川村氏:社会インフラやそのイノベーションに注力していく。情報システムや環境関連、電機システム、電池なども社会インフラに位置づけている。

 なかでも原子力などの電力事業が柱だ。原子力は社会にイノベーションをもたらすし、環境の面からも有用性が高まっている。

 環境分野は社会的に価値が高い分野と考えている。例えば、原子力以外にも、環境対応の鉄道や建設機械といったものが出てきている。

新体制について教えてほしい。

川村氏:平時であれば60%攻めて40%守る。今は40%攻めて60%守らなければならない。つまり次の攻めに備えるわけだ。2009年は大変厳しいが、構造改革に取り組み、次の攻めに打って出る体制を作り上げる。

 守備固めでは、副社長の人事でグループのベテランを集め、人数も5人に戻す。

古川氏:副会長として会長兼社長を支援していきたい。私自身は経済界や業界団体での業務にも力を入れる。

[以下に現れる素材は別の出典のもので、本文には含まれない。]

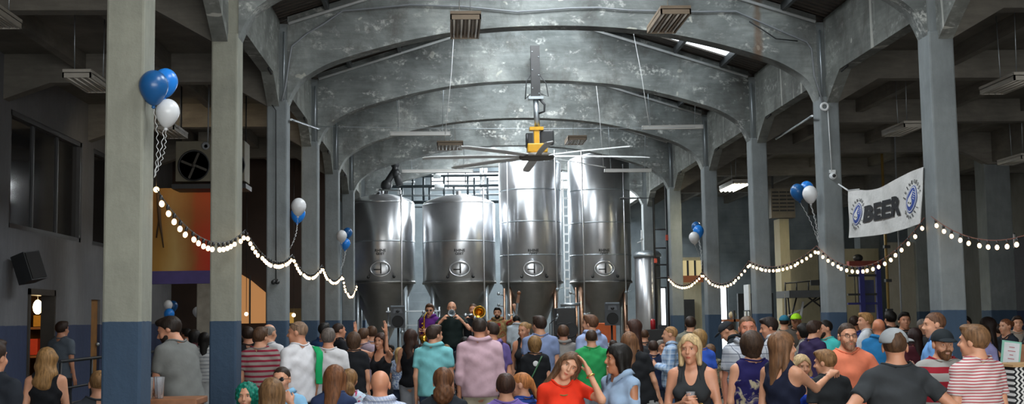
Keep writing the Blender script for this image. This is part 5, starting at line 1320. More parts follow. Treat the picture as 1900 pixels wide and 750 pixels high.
pp(1733, 580, 184, 62, 'tall man in light blue polo looking left, cropped brown hair', ('crop', '5f4230'), ('polo', '6f9fd6'), ('jeans', JN), ('bent', 'down'), look=(22, 4, 0), wt=1.05)
pp(1762, 600, 142, -10, 'dark haired woman half hidden behind the black cap', ('bobback', BK), ('tee', '25282c'), sex='f')
pp(1790, 587, 134, 150, 'dark haired man in navy t-shirt behind the fine striped back', ('short', BK), ('tee', '2a3148'), skin=SK2)
pp(1832, 590, 138, 50, 'woman with long dark hair and bare arm in black top at right', ('long', '241a18'), ('tank', '22242a'), sex='f', look=(0, 0, 0), skin=SK2)
pp(1822, 604, 150, 110, 'person in lilac top beside the fine striped back', ('short', DB), ('tee', '9a98c8'), sex='f')
pp(1866, 592, 124, 110, 'person with tousled auburn hair holding a hand to the face near the right edge', ('bun', '6e442c'), ('tee', '2a2f38'), arms=('face', 'bent'), sex='f')
pp(1887, 587, 116, 165, 'person in pale shirt with a dark bag strap near the right edge', ('short', DB), ('tee', '8f867c'), acc=(('strap', '22242a', -.9, .9),), sex='m')
pp(1915, 600, 140, 20, 'person in dark grey jacket cut off by the right edge', ('short', BR), ('tee', '3c4048'))
pp(1748, 613, 226, 176, 'smiling bearded man in black cap and wide red and grey striped t-shirt', ('cap', GI), ('tee', ('stripe', 'a2a09c', '96222f', .115, .45)), ('jeans', '2b3648'), ('down', 'down'), acc=(('beard', '6b4a32'), ('cap', '23292d', 0)), smile=True, look=(6, 5, 0))
pp(1659, 612, 275, 8, 'man in charcoal t-shirt and pale grey cap, back to camera, arms akimbo', ('cap', BR), ('tee', '34373a'), ('jeans', '2b2f38'), ('akimbo', 'akimbo'), acc=(('cap', '8f9396', -35),), look=(-25, 0, 0), skin=SK2, wt=1.12)
pp(1808, 604, 255, 22, 'man in fine red and white striped t-shirt at right, back to camera', ('short', '6b4e34'), ('tee', ('stripe', 'cfc6c4', 'a8434c', .021, .38)), ('jeans', '2b2f38'), ('down', 'bent'), look=(22, 0, 0), wt=1.05)
# ---- deeper heads between the others
for (x, y, ppm, fc, lb, hr_, tp) in ((447, 620, 105, 10, 'man in dark green deep behind the second left column', ('short', BK), ('tee', '2c3a30')),
        (538, 612, 105, 60, 'woman with a short dark hair in grey behind the white t-shirt', ('bobback', BK), ('tee', '64686c')),
        (636, 628, 104, 20, 'man in grey between the black t-shirts at left', ('crop', BR), ('tee', '6c6f74')),
        (690, 606, 111, 15, 'man with brown hair right before the leftmost speaker', ('short', BR), ('tee', 'a39aa4')),
        (782, 640, 104, 10, 'woman in rust top between the black tank and turquoise shirt', ('bobback', DB), ('tee', '7a3b2c')),
        (862, 626, 106, -10, 'dark haired onlooker left of the pink shirt', ('short', BK), ('tee', '30343a')),
        (1020, 640, 108, 20, 'child with brown hair in checked grey top at centre', ('short', BR), ('tee', '8b8a90')),
        (1075, 622, 104, -20, 'man in dark grey holding up a phone at centre', ('crop', DB), ('tee', '3f4146')),
        (1138, 632, 108, 15, 'dark haired onlooker between green t-shirt and long black hair', ('short', DB), ('tee', '2e3036')),
        (1196, 612, 104, -10, 'onlooker in charcoal before the slim tank', ('crop', BR), ('tee', '3c3e42')),
        (1362, 614, 112, 20, 'onlooker with fair hair between black polo and plaid shirt', ('short', LB), ('tee', 'c0c3c8')),
        (1468, 606, 95, 10, 'onlooker in dark blue before the metal stair', ('short', DB), ('tee', '2c3350')),
        (1553, 606, 112, 15, 'onlooker in grey between teal and peach t-shirts', ('short', BR), ('tee', '6d7278')),
        (1770, 618, 118, 10, 'onlooker in blue behind the wide striped t-shirt', ('short', BK), ('tee', '30508c')),
        (1852, 602, 112, 30, 'onlooker in olive right of the long dark hair', ('short', DB), ('tee', '55543c'))):
    pp(x, y, ppm, fc, lb, hr_, tp, sex='f' if 'woman' in lb else 'm', arms=('phone', 'down') if 'phone' in lb else ('down', 'bent'))
# ---- the band on the low stage
B = 'musicians on the stage'; SB = .42
sax = person(797, 564, 97, 150, 'saxophone player in purple shirt and dark glasses on the stage', ('short', BR), ('shirt', '5c2a78'), ('jeans', '4a2a3a'), ('bent', 'bent'), base=SB, group=B, acc=(('shades',),), look=(25, 10, 0))
trp = person(838, 560, 99, 178, 'bald trumpet player in dark green black t-shirt', ('bald', BR), ('tee', '1b2726'), ('jeans', '232c3e'), ('horn', 'horn'), base=SB, group=B, acc=(('glasses',),), wt=1.15)
trb = person(878, 564, 97, 172, 'horn player in black holding a flared brass bell sideways', ('crop', BR), ('tee', '1c1f22'), ('jeans', DK), ('hornb', 'hornb'), base=SB, group=B)
bas = person(923, 571, 92, 172, 'bearded double bass player in tan and red shirt', ('short', BK), ('shirt', ('blotch', '8a7650', 'a08a5c', '8c2a2a', 7)), ('jeans', DK), ('pluck', 'neck'), base=SB, group=B, acc=(('beard', '1f1712'),))
gtr = person(957, 589, 94, 10, 'stagehand in pale grey shirt and dark shorts beside the bass', ('short', BK), ('rolled', 'a9b3bb'), ('shorts', '3a3c40'), ('bent', 'bent'), base=SB, group=B, lean=18, look=(0, 25, 0))
# ================================================================ stage, band gear, furniture, backgrounds
M_BLKPLY = flat('black stage cloth', '1c1d1f', .8)
st = empty('stage', (1.2, 25.25, 0), 'low black stage riser the band stands on', 'stage')
MB().box(-3.4, 2.6, -2.2, 2.4, .36, .42).build('deck', M_BLKPLY, st)
MB().box(-3.38, 2.58, -2.18, -2.14, 0, .36).box(-3.38, -3.34, -2.18, 2.38, 0, .36).box(2.54, 2.58, -2.18, 2.38, 0, .36).box(-3.38, 2.58, 2.34, 2.38, 0, .36).build('skirt', M_BLKPLY, st)
def speaker(px_, py_top, py_bot, ppm, label, pole=True, wpx=27):
    a = PD(px_, py_top, ppm); b_ = PD(px_, py_bot, ppm); h_ = a.z-b_.z; w_ = wpx/ppm
    t = empty('speaker', (a.x, a.y, 0), label, 'speaker', 'loudspeakers by the stage')
    z0 = b_.z; t.location.z = .42; z0 -= .42
    poly = [(-w_/2, 0), (-w_/2*.82, .32), (w_/2*.82, .32), (w_/2, 0)]
    MB().prism(poly, z0, z0+h_, 'xy').build('cabinet', flat('dark grey speaker shell', '33383d', .5), t)
    MB().box(-w_*.48, w_*.48, -.02, .0, z0+h_*.93, z0+h_).build('top_lip', flat('worn grey edge', '6d7880', .5), t)
    mb = MB()
    for (cz, rx, rz_) in ((z0+h_*.30, w_*.40, w_*.40),):
        mb.lathe([(rx, -.012), (rx*.92, -.018), (rx*.85, .0), (rx*.3, .05), (0, .05)], (0, 0, cz), 24, axis='y')
    mb.build('woofer', flat('black speaker cone', '121314', .7), t)
    MB().prism([(-w_*.33, z0+h_*.66), (w_*.33, z0+h_*.66), (w_*.26, z0+h_*.86), (-w_*.26, z0+h_*.86)], -.012, .01).build('horn', flat('horn grey', '50565c', .5), t)
    MB().ball((0, -.018, z0+h_*.74), (w_*.13, .02, h_*.06)).build('horn_throat', M_BLACK, t)
    if pole:
        MB().tube([(0, .16, 0.3), (0, .16, z0)], .02).build('pole', M_BLACK, t)
        for i in range(3):
            q = 2*PI*i/3+.5; MB().tube([(0, .16, .5), (.35*math.cos(q), .16+.35*math.sin(q), .014)], .014).build('leg', M_BLACK, t)
    return t
speaker(738, 567, 609, 92, 'dark loudspeaker on a pole left of the saxophone player')
speaker(1136, 561, 604, 92, 'grey edged loudspeaker on a pole right of the stage')
# amplifier stack
def gear(name, x0p, x1p, ytp, Y, dep, z0, mat, label, cat):
    a, b_ = PY(x0p, ytp, Y), PY(x1p, ytp, Y); t = empty(name, ((a.x+b_.x)/2, Y, z0), label, cat); w_ = (b_.x-a.x)
    MB().box(-w_/2, w_/2, 0, dep, 0, a.z-z0, bev=.015).build('case', mat, t); return t, w_, a.z-z0
t, w_, h_ = gear('amplifier_stack', 1031, 1068, 572, 26.2, .5, .42, M_BLACK, 'black amplifier cabinet on the stage below the tall tanks', 'amplifier')
for cx_ in (-.22, .22):
    for cz_ in (.28, .72): MB().lathe([(.16, -.01), (.15, -.02), (.13, 0), (.04, .05), (0, .05)], (cx_*w_, 0, h_*cz_), 20, axis='y').build('speaker_cone', M_DARK, t)
MB().tube([(-.1, .1, h_+.06), (.32, .05, h_+.08)], .035).build('mixer_lamp', M_GALV, t)
t, w_, h_ = gear('road_case', 1106, 1143, 600, 27.0, .6, .42, flat('orange case laminate', 'c85a1c', .5), 'orange laminate road case behind the right loudspeaker', 'case')
MB().box(-w_/2-.01, w_/2+.01, -.012, 0, h_*.62, h_*.68).build('edge_trim', M_GALV, t); MB().box(-.08, .08, -.02, 0, h_*.4, h_*.48).build('latch', M_BLACK, t)
t, w_, h_ = gear('equipment_bench', 1196, 1236, 612, 28.5, .7, 0, M_BLACK, 'long dark equipment bench with red canisters by the last right column', 'bench')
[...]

古川社長は退任を、いつどのようなきっかけで考えるようになったのか。

古川氏:2009年1月30日に08年度の(大幅下方修正の)見通しを出した。2009年が仕上げとなる3年間の構造改革に取り組む中、08年度にこのような厳しい結果となった。2月から3月にかけて09年度予算の見通しをしてきたが、なかなか改善しない。

 目いっぱいやってきたが、サブプライム問題の影響などで残念ながら成果を刈り取れなかった。マーケットや技術革新がものすごいスピードで動いている。(元々変化の激しい)電機はもちろん、電力の市場も例外ではない。従来のものさしでは測れなくなった。

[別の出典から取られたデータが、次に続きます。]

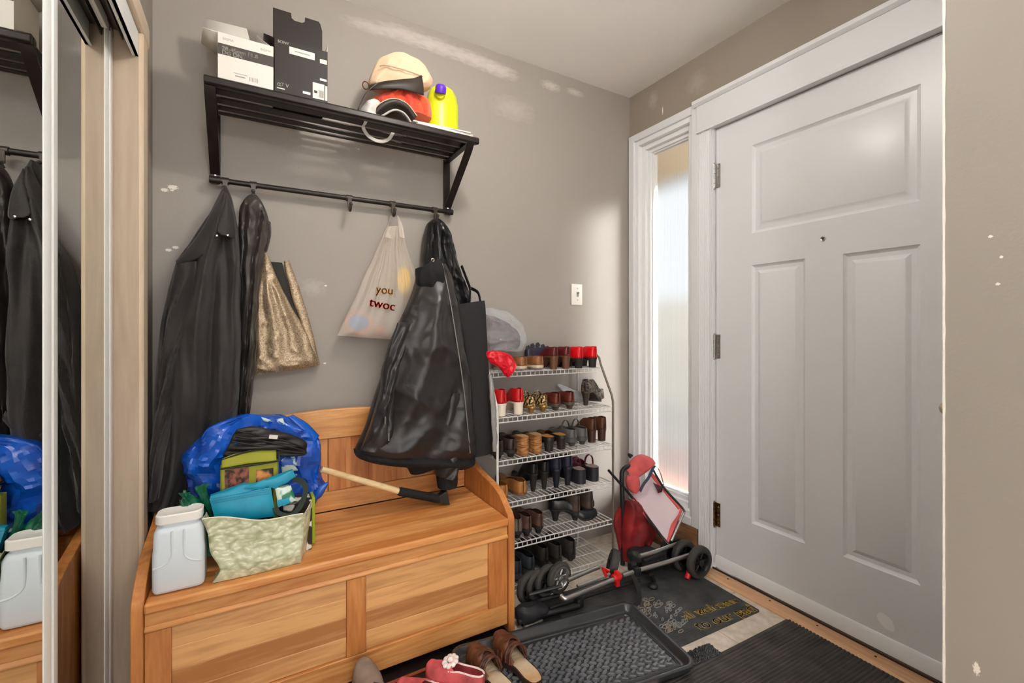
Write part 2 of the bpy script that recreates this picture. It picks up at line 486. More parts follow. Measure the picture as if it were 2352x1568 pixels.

 この状況を挽回するには強いリーダーシップが必要だと考え、庄山会長と相談し、最も強力な部隊を作ることにした。

「日立の社長は10年やる」と以前、庄山さんが言っていたが、この慣例と異なる。

庄山氏:10年とか決まっているわけではない。今は取締役の任期は1年。激動の時代には、その時々でベストな人材を登用しなければならない。ドッグイヤーで言えば3年の3倍で、古川社長はほぼ10年働いたと考えてもよいのではないか。

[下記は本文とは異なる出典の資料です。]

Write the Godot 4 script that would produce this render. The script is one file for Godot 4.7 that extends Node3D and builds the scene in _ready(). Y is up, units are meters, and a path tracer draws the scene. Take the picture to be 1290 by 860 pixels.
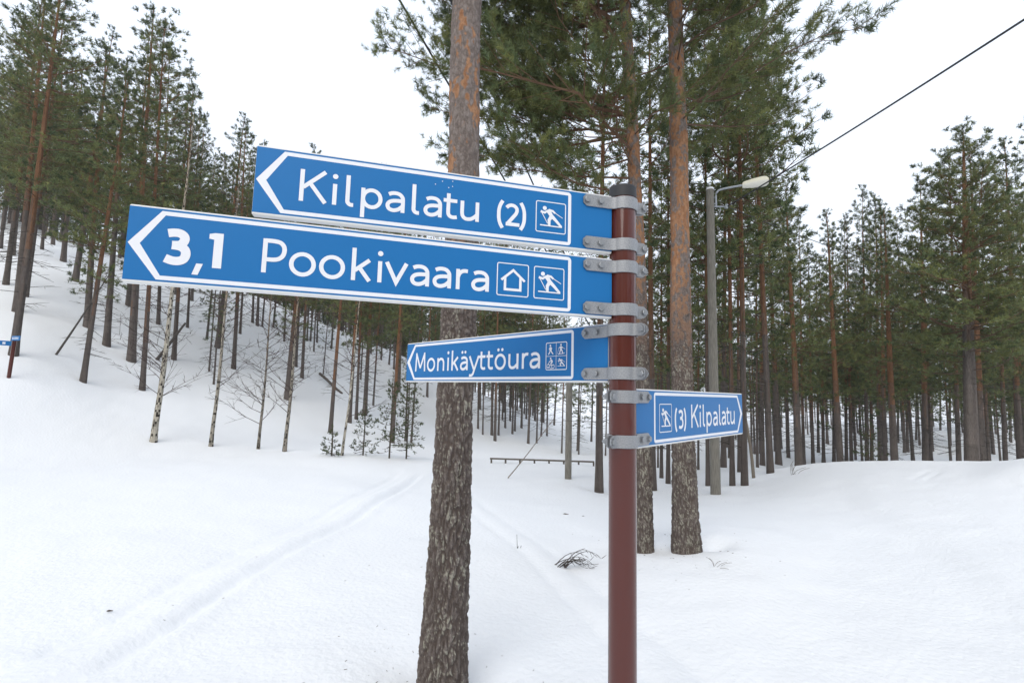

社長が日立本体からの昇格ではなく、グループ会社のトップを据えた。

庄山氏:グループ会社を下にみているような質問だが、そういう発想はない。イコールパートナーと考えている。適材適所で有効に人材を配置する、というのが基本的な発想だ。会長権社長としたのは、そのほうがやりやすいと考えたからである。

古川氏:これまで現会長にアドバイスをいただき、二人でやってきた。しかしこのような状況ではスピード感が重要だ。新社長には会長兼社長のメリットを出してもらいたい。

今後、国内外での人員削減はあるのか。

古川氏:今回、構造改革の一環として、自動車部品事業と薄型テレビなどコンシューマ事業の分社を実行すると発表した。以前、それぞれの事業で4000人の人員削減を発表したが、この方針は変えていない。今回の分社で雇用が失われることはない。

両社の分社化でどのような効果が出るのか。

古川氏:分社化することで迅速な意思決定、能動的な事業運営ができる。具体策はないが、他社とのアライアンスもできるようになる。かつて、分社化によって日立コミュニケーションテクノロジーや日立産機システムが活発化したという前例がある。

この2月3日に情報通信グループ長などの交代を含む新体制を発表した。そうした中で混乱はないのか。

古川氏:その時点では、2008年度の厳しい状況とともに、2009年度は回復するという見通しあった。しかしここにきて、2009年はさらに悪化するという状況が見えてきたので、さらに強力な体制を組むことにした。若干の混乱があるかもしれないが、納得してもらえると考えている。情報通信グループ長の交代人事を発表した時点では、今回の社長人事は考えていなかった。